Verdict : il n’avait pas menti. Ce projet est bourré d’essais et de collaborations tous plus étonnants les uns que les autres. Cet album est, à l’image du morceau introductif, audacieux et distordu. Un peu comme l’était “On Sight” sur l’album expérimental de Kanye West (oui, encore lui), Yeezus.

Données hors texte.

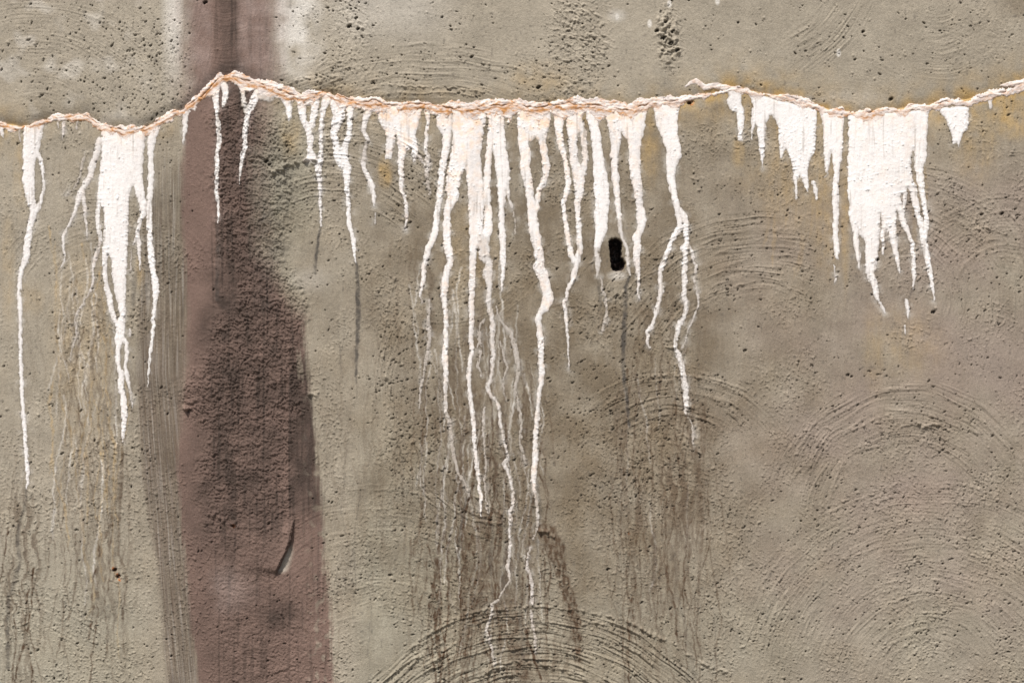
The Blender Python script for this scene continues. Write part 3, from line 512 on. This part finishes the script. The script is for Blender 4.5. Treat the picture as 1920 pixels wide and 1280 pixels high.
def wander(T, x0, x1, y0, y1, n, a, wdt=(2, 4.5), leng=(120, 420), edge=0.7):
    for _ in range(n):
        x = rr.uniform(x0, x1); y = rr.uniform(y0, y1); L = rr.uniform(*leng); pts = []; wv = rr.uniform(*wdt); yy = y; v = 0
        while yy < y + L:
            pts.append((x, yy, wv * rr.uniform(0.6, 1.3))); v = v * 0.5 + rr.uniform(-5, 5); x += v; yy += rr.uniform(12, 26)
        pts.append((x, yy, 1)); 
        if len(pts) > 2: run_stain(T, pts, a * rr.uniform(.5, 1), 1.6, edge)
wander(brown, 790, 1010, 600, 1000, 34, .55); wander(brown, 870, 990, 850, 1120, 18, .6, (3, 7), (80, 260), .4)
wander(brown, 1160, 1330, 620, 1050, 22, .42); wander(brown, 105, 215, 520, 950, 20, .45); wander(brown, 0, 70, 900, 1100, 7, .35)
wander(brown, 690, 780, 420, 760, 8, .3); wander(grime_shade, 870, 1000, 900, 1150, 8, .5, (3, 7), (80, 220), .3); wander(brown, 560, 800, 850, 1200, 8, .22); wander(brown, 20, 330, 260, 800, 12, .22)
wander(brown, -900, -60, 300, 1300, 40, .35); wander(brown, 2000, 2900, 300, 1300, 40, .35); wander(grime_shade, 1100, 1340, 800, 1200, 8, .25, (3, 8), (120, 300), .2)
wander(brown, 700, 1330, 1130, 1250, 14, .35)
wander(brown, 770, 1020, 640, 1150, 60, .85, (1.8, 4.0), (100, 380), 0); wander(brown, 100, 240, 500, 1150, 24, .7, (1.6, 3.2), (120, 380), 0)
wander(brown, 1140, 1330, 600, 1150, 36, .75, (1.6, 3.4), (100, 380), 0); wander(grime_shade, 560, 800, 500, 1150, 16, .5, (1.2, 2.2), (60, 250), 0); wander(brown, 0, 70, 900, 1150, 6, .6, (1.2, 2.4), (100, 300), 0)
wander(pale, 790, 1010, 600, 1050, 26, .55, (1.5, 3), (60, 260), 0); wander(pale, 105, 215, 420, 900, 18, .7, (2, 4), (80, 300), 0); wander(ochre, 90, 220, 420, 900, 22, .4, (2, 5), (120, 380), 0); wander(ochre, 1400, 1760, 230, 360, 16, .22, (5, 11), (80, 200), 0)
wander(pale, 760, 1000, 480, 900, 20, .75, (1.8, 3.6), (60, 240), 0); ochre0 = ochre.copy(); wander(pale, 1150, 1320, 600, 950, 8, .35, (1.5, 3), (60, 200), 0)
pale0 = pale.copy()
wgx = X + 16 * noise(X / 60, Y / 45, 854) + 7 * noise(X / 18, Y / 16, 855) + 3 * noise(X / 6, Y / 7, 856)
vs = noise(wgx / 9, Y / 170, 852) + 0.5 * noise(wgx / 4, Y / 120, 853)
for (cx, cy, rx, ry, a) in [(905, 960, 95, 230, 1.0), (1240, 900, 90, 320, .8), (165, 760, 50, 270, .6), (40, 1080, 45, 190, .8), (215, 1060, 40, 200, .5), (820, 620, 90, 160, .5), (680, 900, 90, 260, .3), (1010, 1200, 90, 80, .6), (260, 600, 26, 200, .5)]:
    brown = np.maximum(brown, 0.85 * a * blob(cx, cy, rx, ry, .6) * sstep(-.05, .4, vs))
brown = np.clip(brown, 0, 1); grime_shade = np.clip(grime_shade, 0, 1)
wander(brown, 780, 1000, 780, 1160, 30, 1.0, (2.5, 5), (120, 320), 0); wander(brown, 10, 70, 930, 1160, 6, .9, (2.5, 4.5), (120, 300), 0); wander(brown, 185, 235, 880, 1100, 5, .9, (2.5, 4.5), (120, 300), 0); wander(brown, 1165, 1320, 760, 1150, 10, .85, (2.5, 4.5), (120, 300), 0)
# iron bleeding yellow into the coat round the joint
d_c = np.abs(DY)
oxw = np.interp(X, [-300,0,60,120,500,600,760,900,1000,1250,1330,1380,1450,1560,1600,1760,1830,1920,2300], [.2,.7,.2,.1,.1,.35,.35,.25,.35,.45,.6,.9,.9,.7,.5,.6,.9,1,.3]).astype(f32)
wide = np.where(DY < 0, 19, 24).astype(f32)
ochre = np.maximum(ochre, np.clip(1.9 * oxw * np.exp(-d_c / wide) * (0.7 + 1.3 * fbm(X, Y, 30, 801, 2)), 0, 1))
for (cx, cy, rx, ry, a) in [(545,255,18,40,.35), (722,320,12,26,.7), (1215,270,18,70,.5), (1480,330,60,90,.28), (1550,330,30,160,.4), (1585,380,8,130,.5), (1900,215,40,40,.65), (1830,250,40,80,.35), (1010,150,60,30,.3),
                             (1385,285,12,30,.4), (1465,240,10,34,.6), (1440,330,60,40,.15), (60,560,22,30,.25), (15,500,12,90,.25), (1700,640,60,60,.2), (900,180,160,16,.2), (262,510,8,30,.5), (300,240,30,20,.2), (1640,650,20,80,.2), (880,470,50,90,.2), (150,640,50,160,.22), (40,300,14,90,.3)]:
    ochre = np.maximum(ochre, a * blob(cx, cy, rx, ry, 0.6) * (0.7 + 0.8 * fbm(X, Y, 24, 803, 2)))
ochre = np.maximum(ochre, ochre0)
ochre = np.clip(ochre + 0.03 * (~upper) * sstep(0.0, 0.4, fbm(X, Y, 130, 802, 2)), 0, 1)
fl = noise(X / 5, Y / 80, 805)
ochre = np.clip(ochre * (1 + 0.5 * fl * (DY > 0)), 0, 1)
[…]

Sur le papier déjà, ce disque interroge. Voir des noms comme Moby, T.I., Kid Cudi, FKA Twigs, Puff Daddy, Skepta, Juicy J, Frank Ocean, French Montana, Playboi Carti, Kodak Black, Smooky Margielaa, Snoop Dogg, Devonté Hynes ou encore BlocBoy JB sur la même tracklist est un vrai signe de diversité. Musicalement, ce disque oscille entre lignes de basse puissantes, samples de soul, mélodies trap, sonorités expérimentales et même parfois douceurs vocales.

Bien que la plume du rappeur ne soit pas reconnue comme étant l’une des plus riches du rap game (la faute à des thèmes abordés assez limités, tant qualitativement que quantitativement), il choisit de ne pas rester sur ses acquis, en ratissant toujours plus large.

Outre l’ego trip qui reste sa marque de fabrique, il parle de sa vie, de la rue et de la célébrité, ainsi que de ses rapports à la famille et à la mode. Il se paye même le luxe d’un rap plus introspectif, et parfois même engagé, en abordant le douloureux sujet de la violence policière envers la communauté afro-américaine.

Voir tant d’expérimentations rassemblées peut faire peur, mais n’ayez crainte : cette formule assumée et revendiquée donne à l’ensemble une cohérence encore jamais atteinte par l’artiste, même s’il gagnerait à y faire plus attention (il faut dire qu’il s’égare une ou deux fois).

Il n’empêche que Testing symbolise la philosophie globale d’A$AP Rocky. Celle d’aller toujours plus loin dans l’expérience musicale et de repousser toujours plus les frontières de sa culture. Certes, il lui reste du chemin à faire, mais qu’il se rassure, il a toujours ce petit coup d’avance sur les autres.